Work to do:
Copy whichever lines contain the string "pixels".
-- BEGIN Data in this exercise --
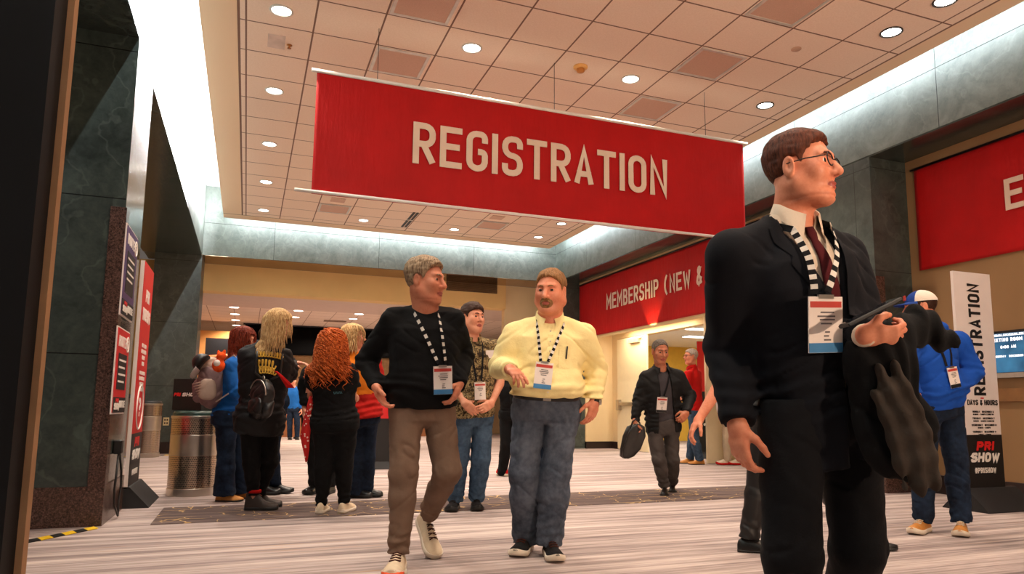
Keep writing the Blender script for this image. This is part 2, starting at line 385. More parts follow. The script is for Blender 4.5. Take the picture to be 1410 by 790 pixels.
struct(MB().box(-2.9, -2.75, 7.2, 16.3, 0, HB).build('wall_left_recess', M_tan), 'tan wall behind the left opening')
struct(MB().box(-6, -2, 16.3, 16.5, 0, HB).build('wall_left_recess_end', M_tan))

# air grille on the bulkhead
g = empty('air_grille', (4.85, 16.19, 3.73), 'long dark slotted air grille set in the tan bulkhead', 'grille')
MB().box(4.2, 5.45, 16.17, 16.2, 3.62, 3.84).build('frame', plain('grille_dark', rgb(92, 70, 46), .6), g)
mb = MB()
for i in range(8): z = 3.64 + i * .025; mb.hexa([(4.23, 16.150, z), (5.42, 16.150, z), (5.42, 16.172, z + .012), (4.23, 16.172, z + .012), (4.23, 16.150, z + .006), (5.42, 16.150, z + .006), (5.42, 16.172, z + .018), (4.23, 16.172, z + .018)])
mb.build('louvers', plain('grille_slat', rgb(128, 100, 64), .5), g)

# ceiling fittings
M_lamp = emit('lamp_glow', (1.0, .93, .84, 1), 26); M_trim = plain('lamp_trim', rgb(210, 205, 198), .35, .3)
M_trimd = plain('lamp_trim_dark', rgb(70, 66, 64), .4, .3)
ORD = ['first', 'second', 'third', 'fourth', 'fifth', 'sixth', 'seventh']
LAMPS = []
def downlight(x, y, z, label, group, r=.085, mat=None):
    e = empty('ceiling_light', (x, y, z), label, 'ceiling light', group)
    MB().lathe((x, y, z), [(r + .018, .004), (r + .020, -.010), (r + .004, -.013), (r, -.004), (r - .004, .004)], 28).build('trim_ring', M_trimd if x > 5 else M_trim, e, True)
    MB().lathe((x, y, z), [(0.001, -.0035), (r * .6, -.0045), (r + .002, -.002), (r + .002, .004)], 28, caps=False).build('lens', mat or M_lamp, e, True)
    LAMPS.append((x, y, z)); return e
gx = lambda l: GX + l * TS
gy = lambda r: GY + r * TS
CN = {.5: 'beside the white cove', 3.5: 'second from the white cove', 6.5: 'third from the white cove', 9.5: 'beside the grey slate header'}
for l in (.5, 3.5, 6.5, 9.5):
    rows = [-5.5, -2.5, .5, 3.5, 6.5, 9.5, 12.5, 15.5]
    if l == 9.5: rows = [-5.5, -2.5, -.45, .5, 3.5, 6.5, 9.5, 13.4, 15.4]
    seen = {.5: [3.5, 6.5, 9.5, 12.5, 15.5], 3.5: [3.5, 15.5], 6.5: [3.5, 15.5], 9.5: [-.45, .5, 3.5, 13.4, 15.4]}[l]
    for r in rows:
        if r in seen: lab = 'recessed downlight, %s of the row %s' % (ORD[seen.index(r)], CN[l])
        else: lab = 'recessed downlight of the tile ceiling hidden behind the red banner'
        if r in seen or r > 4: downlight(gx(l), gy(r), ZC, lab, 'recessed downlights in the tile ceiling')
        else: LAMPS.append((gx(l), gy(r), ZC))
M_panel = plain('return_panel', rgb(208, 172, 152), .7, var=.1, scale=200)
PL = {(2, 2): 'upper left beside the wire', (2, 4): 'touching the banner top left', (7, 2): 'right of the smoke detector', (7, 4): 'touching the banner top right', (7, 0): 'cut by the frame top', (2, 14): 'left of the black slots', (7, 14): 'right of the black slots'}
for (l, r), w in PL.items():
    e = empty('air_return_panel', (gx(l + .47), gy(r + .47), ZC), 'square air return panel in the ceiling, ' + w, 'air panel', 'ceiling air panels')
    x0, x1, y0, y1 = gx(l) + .02, gx(l + .93), gy(r) + .02, gy(r + .95)
    mb = MB()
    for a in ((x0, x1, y0, y0 + .03), (x0, x1, y1 - .03, y1), (x0, x0 + .03, y0 + .03, y1 - .03), (x1 - .03, x1, y0 + .03, y1 - .03)): mb.box(*a, ZC - .014, ZC + .01)
    mb.build('frame', M_trim, e)
    MB().box(x0 + .03, x1 - .03, y0 + .03, y1 - .03, ZC - .008, ZC + .01).build('panel', M_panel, e)
for l, nm in ((2.28, 'left'), (7.14, 'right')):
    tag(box_obj('ceiling_hatch', M_panel, gx(l), gx(l + .4), gy(13.28), gy(13.7), ZC - .010, ZC + .01), 'small grey hatch beside the square air panel %s of the black slots' % nm, 'hatch', 'small ceiling hatches')
e = empty('ceiling_vent', (gx(4.87), gy(14.9), ZC), 'pair of black linear air slots in the ceiling tiles below the banner', 'air vent')
for k in (0, 1):
    MB().box(gx(4.77 + .11 * k), gx(4.85 + .11 * k), gy(13.93), gy(15.85), ZC - .006, ZC + .01).build('slot', M_black, e)
MB().box(gx(4.75), gx(4.98), gy(14.86), gy(14.92), ZC - .008, ZC + .01).build('crossbar', M_trim, e)
e = empty('smoke_detector', (gx(5.46), gy(3.42), ZC), 'amber tinted round smoke detector on a ceiling tile above the banner', 'smoke detector')
c = (gx(5.46), gy(3.42), ZC)
MB().lathe(c, [(.075, .002), (.078, -.012), (.070, -.022), (.045, -.028)], 28).build('base', plain('detector_amber', rgb(232, 178, 104), .5), e, True)
MB().lathe(c, [(.044, -.026), (.042, -.055), (.030, -.066), (.001, -.068)], 24).build('chamber', plain('detector_core', rgb(190, 120, 50), .5), e, True)
e = empty('ceiling_sprinkler', (gx(.67), gy(4.57), ZC), 'small brass sprinkler head beside a pale square plate in the ceiling', 'sprinkler'); c = (gx(.67), gy(4.57), ZC)
MB().lathe(c, [(.028, .002), (.028, -.006), (.010, -.010), (.008, -.03), (.02, -.033), (.02, -.036)], 16).build('sprinkler_body', plain('brass', rgb(170, 110, 60), .3, .9), e, True)
tag(MB().box(gx(.33), gx(.6), gy(4.3), gy(4.75), ZC - .006, ZC + .01).build('ceiling_plate', plain('plate_white', rgb(215, 196, 184), .6)), 'pale square cover plate next to the sprinkler', 'cover plate')
tag(MB().lathe((gx(8.5), gy(1.5), ZC), [(.05, .002), (.05, -.006), (.045, -.009), (.001, -.010)], 24).build('ceiling_disc', plain('cap_tan', rgb(196, 160, 138), .6), None, True), 'small round tan cap on a tile beside the slate header', 'cover cap')
# lobby downlights
k = 0
for x, ys, nm in ((-.4, (18.9, 20.3, 21.7, 23.1, 24.4), 'left'), (1.1, (18.9, 20.3), 'middle'), (2.6, (18.9, 20.0), 'right')):
    for i, y in enumerate(ys):
        e = empty('ceiling_light', (x, y, 3.3), 'round lobby light beyond the bulkhead, %s away in the %s row' % (ORD[i], nm), 'ceiling light', 'lobby ceiling lights')
        MB().lathe((x, y, 3.3), [(.14, .002), (.14, -.008), (.12, -.010), (.11, -.006)], 20, caps=False).build('trim_ring', M_trim, e, True)
        MB().lathe((x, y, 3.3), [(.001, -.006), (.115, -.006), (.115, .002)], 20, caps=False).build('lens', emit('lobby_glow', (1, .9, .78, 1), 9), e, True)
tag(MB().box(1.9, 2.5, 20.6, 20.9, 3.285, 3.31).build('ceiling_vent', plain('vent_brown', rgb(128, 104, 92), .6)), 'small brown air vent in the lobby ceiling', 'air vent')

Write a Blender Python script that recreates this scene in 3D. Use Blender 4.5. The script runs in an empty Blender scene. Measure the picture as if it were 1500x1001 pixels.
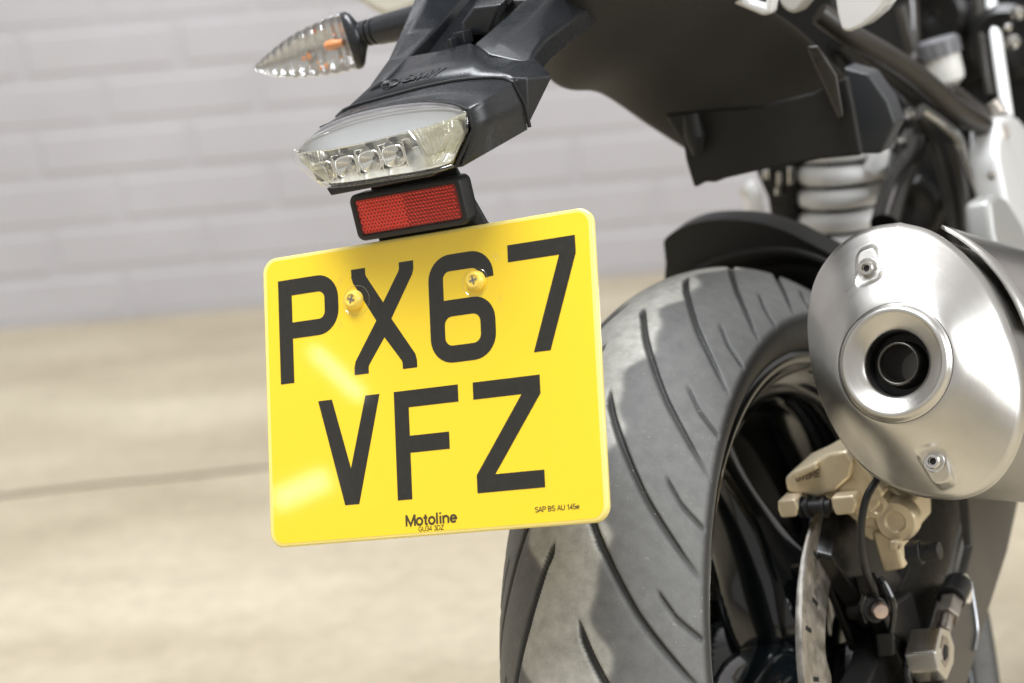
-- END Data in this exercise --
Exercise solution:
Keep writing the Blender script for this image. This is part 2, starting at line 385. More parts follow. The script is for Blender 4.5. Take the picture to be 1410 by 790 pixels.
Write a Blender Python script that recreates this scene in 3D. Use Blender 4.5. The script runs in an empty Blender scene. Measure the picture as if it were 1500x1001 pixels.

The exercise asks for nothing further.